QUOTE(Pilgrim_Shadow @ Mar 30 2006, 02:40 AM) [snapback]1126340[/snapback]
A somewhat more sobering thought is that, given the odds against fossilization are astronomical, there are thousands, even millions of species of which we will never find any trace whatsoever. Countless more we will know only from fragmentary evidence, like Deinocherious.
One hundred million years from now, it may be our bones lying forgotten in the dirt...
-Pilgrim
what puzzles me is this: if the carniverous Dinosaurs attained such unbelievable sizes then it is obvious that they had access to a great quantity of easily available food. The Dinosaurs upon which the carniverous Dinosaurs depended must have, themselves, existed in vast numbers - which does not make sense. Even if all the Earth's surface comprised one land mass in the form of Gondwanaland the fact that the higher temperatures that prevailed during the Jurassic stopped the formation of ice in the form of Glaciers and perhaps even at the poles so sea levels would have been at least 120 metres higher than they are today which means that even if all the Earth's land existed in one mass,much of that land would have been submerged.
The land mass available to the Dinosaurs may have been less than what is available to us today so how could the land available to the Dinosaurs have possibly supported them in such apparently gigantic numbers?
"Asian elephants are grazers (Africans are browsers). A full-grown Asian elephant eats approximately 150-200 pounds of food and drinks 30-50 gallons of water every day. Both Asian and African elephants will walk 30 to 50 miles daily in search of food, water, and preferred climate. "
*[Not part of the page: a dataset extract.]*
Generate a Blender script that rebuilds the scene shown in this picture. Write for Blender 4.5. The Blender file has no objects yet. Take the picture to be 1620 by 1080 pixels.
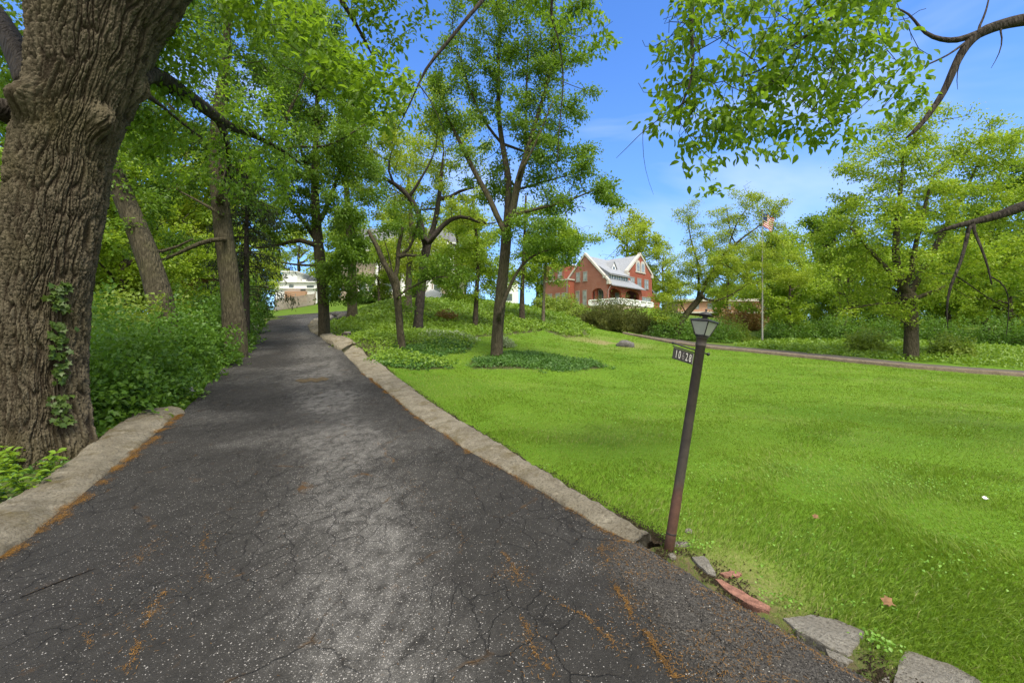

We are talking here of an animal that reaches a maximum weight of around 13 tons but averages 6-8 tons fully grown. Asian Elephants are smaller.
But if we start making a comparison with the larger non- meat eating Dinosaurs which apparently achieved weights of up to 100 tons and,again, apparently herded in large groups (they must have done in order to protect themselves from other Dinosaurs and they were egg laying dont forget which means they would have been vulnerable to attack from a large variety of scavengers) then the quantity of food they would have required to sustain them in one day must have been quite staggering.
For instance - a herd of say 50, 70 ton vegetarian Dinosaurs would have required at least 82,500 LBS of vegetable matter per day in order to sustain them and would have cleared an estimated 5 square miles of food bearing land every day!!!!!!!!!!
Now, I would accept these figures if perhaps only a few herds of the larger Dinosaurs existed, but they must have in reality existed in very large numbers as they had 150 million years to evolve so we may be looking at herds numbering tens of thousands!!!!!!
And another factor has to be worked into this - the largest Dinosaurs must have been very restricted as to the type of land they could cross. A creature weighing 70-100 tons would have been denied access to mountainous or very soft ground which again. restricts the amount of food available to them.Swampy regions would have been entirely denied to them as would lake shores and river beds.